My long-held ambition has been to retire to Spain. To do this, I need to generate a decent level of passive income and have sufficient capital to buy a property. That’s why I’ve been putting as much as I can into my Stocks and Shares ISA.
I believe investing in the stock market is the best way for me to realise my dream. With an ISA, it’s possible to invest £20k each year without having to pay income tax on dividends or capital gains tax on any profits.
It can therefore be a tax-efficient way to save.
Please note that tax treatment depends on the individual circumstances of each client and may be subject to change in future. The content in this article is provided for information purposes only. It is not intended to be, neither does it constitute, any form of tax advice. Readers are responsible for carrying out their own due diligence and for obtaining professional advice before making any investment decisions.
Growth
According to IG, from 2012 to 2022, the FTSE 100 grew by an average annual rate of 6.3%. This assumes all dividends were reinvested. Otherwise, the return would be 2.4%.
The difference between these two figures illustrates the power of compounding, which has been described as the eighth wonder of the world.
But it’s important to be cautious. Savvy investors know that history is not necessarily a good predictor of the future. Of course, in the absence of a crystal ball, I only have the past to guide me.
Investing £20k every year, with annual growth of 6.3%, would turn into £1.77m within 30 years. Leave it another decade and I could have £3.55m. That would be more than enough for me to have an amazing retirement!
However, like most people, I haven’t been able to use the full ISA allowance each tax year.
An alternative strategy
Fortunately, property prices are 40% lower in Spain than in the UK. And it’s estimated that the cost of living is 25% less.

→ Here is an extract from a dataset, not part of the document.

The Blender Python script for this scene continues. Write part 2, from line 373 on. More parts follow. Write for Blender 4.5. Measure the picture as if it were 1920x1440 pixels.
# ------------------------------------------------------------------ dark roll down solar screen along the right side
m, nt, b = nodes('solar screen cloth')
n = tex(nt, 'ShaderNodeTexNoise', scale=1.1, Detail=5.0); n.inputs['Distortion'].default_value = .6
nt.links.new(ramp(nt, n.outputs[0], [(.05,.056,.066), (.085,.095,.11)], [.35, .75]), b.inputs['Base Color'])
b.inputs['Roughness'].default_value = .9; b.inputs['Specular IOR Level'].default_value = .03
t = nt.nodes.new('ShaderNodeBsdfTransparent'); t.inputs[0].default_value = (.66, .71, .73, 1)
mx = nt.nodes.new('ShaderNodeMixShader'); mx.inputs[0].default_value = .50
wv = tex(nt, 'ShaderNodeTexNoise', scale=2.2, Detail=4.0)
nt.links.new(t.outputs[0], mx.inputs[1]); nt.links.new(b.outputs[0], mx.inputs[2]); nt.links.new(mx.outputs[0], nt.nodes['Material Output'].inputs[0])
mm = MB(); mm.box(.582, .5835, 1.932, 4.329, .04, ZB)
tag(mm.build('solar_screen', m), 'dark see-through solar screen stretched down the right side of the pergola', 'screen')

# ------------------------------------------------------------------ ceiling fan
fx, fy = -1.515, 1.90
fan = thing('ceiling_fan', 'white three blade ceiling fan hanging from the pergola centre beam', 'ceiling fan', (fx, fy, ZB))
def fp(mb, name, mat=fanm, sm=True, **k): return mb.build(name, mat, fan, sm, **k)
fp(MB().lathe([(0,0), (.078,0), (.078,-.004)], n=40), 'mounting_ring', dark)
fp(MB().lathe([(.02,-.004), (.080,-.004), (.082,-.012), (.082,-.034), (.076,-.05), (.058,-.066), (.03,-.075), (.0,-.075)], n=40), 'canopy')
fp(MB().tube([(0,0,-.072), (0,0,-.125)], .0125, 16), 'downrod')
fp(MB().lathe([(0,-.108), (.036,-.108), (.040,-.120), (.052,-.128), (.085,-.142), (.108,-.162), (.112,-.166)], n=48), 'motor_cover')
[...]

I therefore don’t need as much in my retirement pot if I move abroad.
Investing a single lump sum of £20k could turn into £125k within three decades. With this I could buy a property in Spain but I wouldn’t have much income to live on.
I could wait for my State Pension which, assuming a full record of national insurance contributions, is currently £203.85 a week for all those aged 66 or over. But I want to stop working long before then.
I reckon I need an income of around half the UK’s average annual earnings (£31,876) to have a decent life in Spain. I won’t have a mortgage or rent to pay so my money will stretch further.
This could be achieved by putting £2k a year into my ISA, along with an initial £20k.
Based on the FTSE 100’s past performance this could grow to £289,754 within 30 years. Using £100k to buy an apartment would leave me £189,754 to invest in shares paying generous dividends.
Income stocks
Each quarter, AJ Bell produces a forecast of the dividends payable by the UK’s 100 largest listed companies. There are presently four stocks — Vodafone, Glencore, M&G and Phoenix Group — expected to yield over 10% this year.
Of course dividends are never guaranteed and double-digit yields might be unsustainable. But I’m going to assume that an 8% return is achievable.
I could therefore earn £15,180 from dividends each year, after I’ve bought my Spanish property.
So, that’s the plan.
After the terrible weather we’ve had this summer, I’m even more determined to move abroad. All I need is for the FTSE 100 to deliver and I could one day be on my way.